Jordan Goldstein, a junior at GW, went abroad to Israel with MEOR in May of last year and to Poland in January of this year. She said that with the new townhouse, she’ll have easier access to spiritual guidance.

“It’s a place where I can go and see a rabbi, do some learning, get some guidance and be with a family,” Goldstein said.

MEOR has organizations at 21 campuses around the country, six of which are located at GW’s peer schools including American, Tufts and New York universities. It also has partnerships with the Israeli government, providing a gateway for new members and leaders, like Rabbi Nati Stern, to be introduced to the program.

Stern, who recently began living in the townhouse with his wife, moved to D.C. from Jerusalem last week. He said he wasted no time in starting to connect with students in the community.

“My family came here with a mission: to connect, build relationships and be there for the Jewish students at GW in any capacity that we can. Two days after our first night sleeping here, we hosted 10 students for our first Friday night Shabbat meal and hosted a barbecue in the backyard for tons more that Sunday,” he said in an email.

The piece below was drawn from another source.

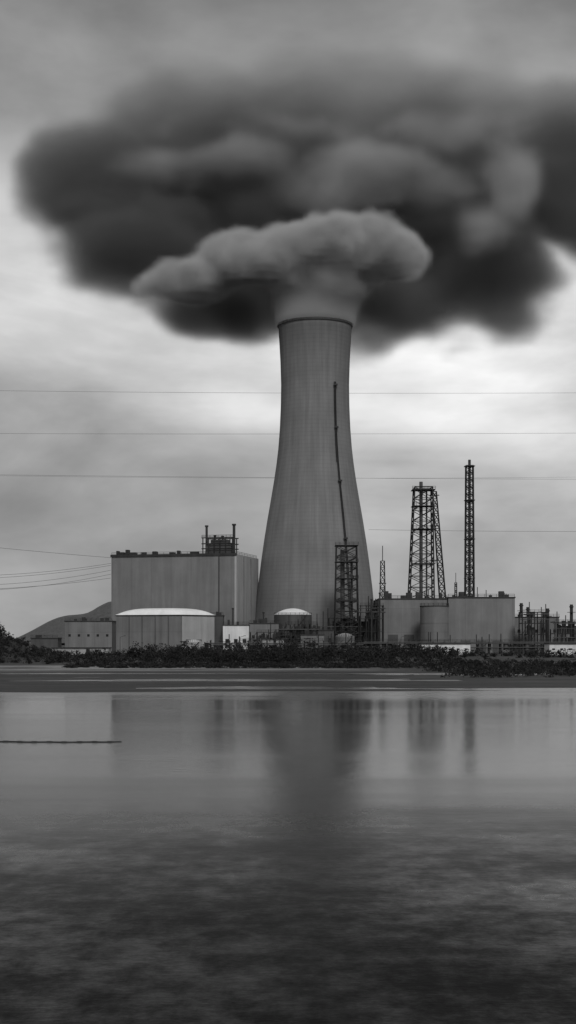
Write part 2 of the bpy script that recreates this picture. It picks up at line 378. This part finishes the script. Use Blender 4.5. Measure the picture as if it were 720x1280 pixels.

Stern said living on campus will help him build more personal relationships with students, whom he hopes will “feel comfortable to drop by whenever they want.”

“I like to focus on every single person’s skills and strengths because that’s what makes each one of us so unique,” he said.

Stern also said that although the organization has already created a name for itself during its decade-long history at GW, he’ll be looking forward to more ways to connect with the campus as one of its newest residents.

“We are always looking to expand, to grow and build on that. I’ll be walking around campus every day,” he said. “Look for a guy with big glasses and a big smile.”

This post was updated to reflect the following clarification:
While MEOR is looking to grow its on-campus presence, the new townhouse at 24th and I Streets is technically off campus. The Hatchet incorrectly reported that GW Hillel relocated two years ago. The multi-million dollar renovations began in 2013 ago and are expected to be finished next year. We regret this error.